People v Worrell |
2015 NY Slip Op 09706 |
Decided on December 30, 2015 |
Appellate Division, Second Department |
Published by New York State Law Reporting Bureau pursuant to Judiciary Law § 431. |
This opinion is uncorrected and subject to revision before publication in the Official Reports. |
Decided on December 30, 2015 SUPREME COURT OF THE STATE OF NEW YORK Appellate Division, Second Judicial Department
RANDALL T. ENG, P.J.
WILLIAM F. MASTRO
JEFFREY A. COHEN
ROBERT J. MILLER, JJ.
2012-03749
(Ind. No. 9960/10)
v
Joshua Worrell, appellant.
Lynn W. L. Fahey, New York, NY, for appellant.

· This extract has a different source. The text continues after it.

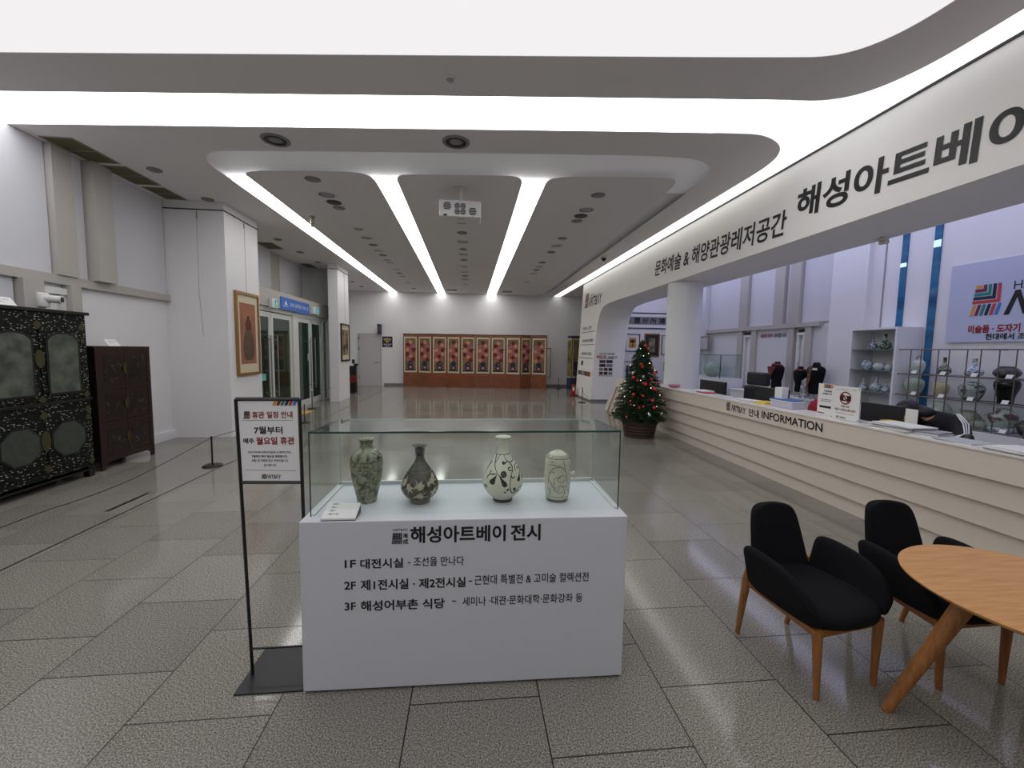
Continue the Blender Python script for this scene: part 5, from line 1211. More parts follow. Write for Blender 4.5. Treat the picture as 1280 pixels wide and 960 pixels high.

Kenneth P. Thompson, District Attorney, Brooklyn, NY (Leonard Joblove and Sholom J. Twersky of counsel; Gregory Musso on the brief), for respondent.
DECISION & ORDER
Appeal by the defendant from a judgment of the Supreme Court, Kings County (Foley, J.), rendered April 18, 2012, convicting him of attempted robbery in the second degree, upon his plea of guilty, and imposing sentence.
ORDERED that the judgment is modified, on the law, by vacating the sentence imposed; as so modified, the judgment is affirmed, and the matter is remitted to the Supreme Court, Kings County, for further proceedings consistent herewith.
In People v Rudolph (21 NY3d 497, 499), the Court of Appeals held that compliance with CPL 720.20(1), which provides that the sentencing court "must" determine whether an eligible defendant is to be treated as a youthful offender, "cannot be dispensed with, even where defendant has failed to ask to be treated as a youthful offender, or has purported to waive his or her right to make such a request." Compliance with CPL 720.20(1) requires the sentencing court to actually consider and make an independent determination of whether an eligible youth is entitled to youthful offender treatment (see People v T.E., 131 AD3d 1067; People v Dawkins, 131 AD3d 482, 483; People v Calkins, 119 AD3d 975, 976; see also People v Stevens, 127 AD3d 791, 792; People v Then, 121 AD3d 1025). Here, the Supreme Court did not place on the record any reason for not adjudicating the defendant a youthful offender on his conviction of attempted robbery in the second degree under Indictment No. 9960/10, and there is nothing in the record to indicate that it considered and made an actual determination as to whether the defendant should be granted youthful offender treatment for his conviction under that indictment (see People v T.E., 131 AD3d at 1068; People v Joshua B., 126 AD3d 717, 718). Under these circumstances, we vacate the defendant's sentence and remit the matter to the Supreme Court, Kings County, for a determination of whether the defendant should be afforded youthful offender treatment.
ENG, P.J., MASTRO, COHEN and MILLER, JJ., concur.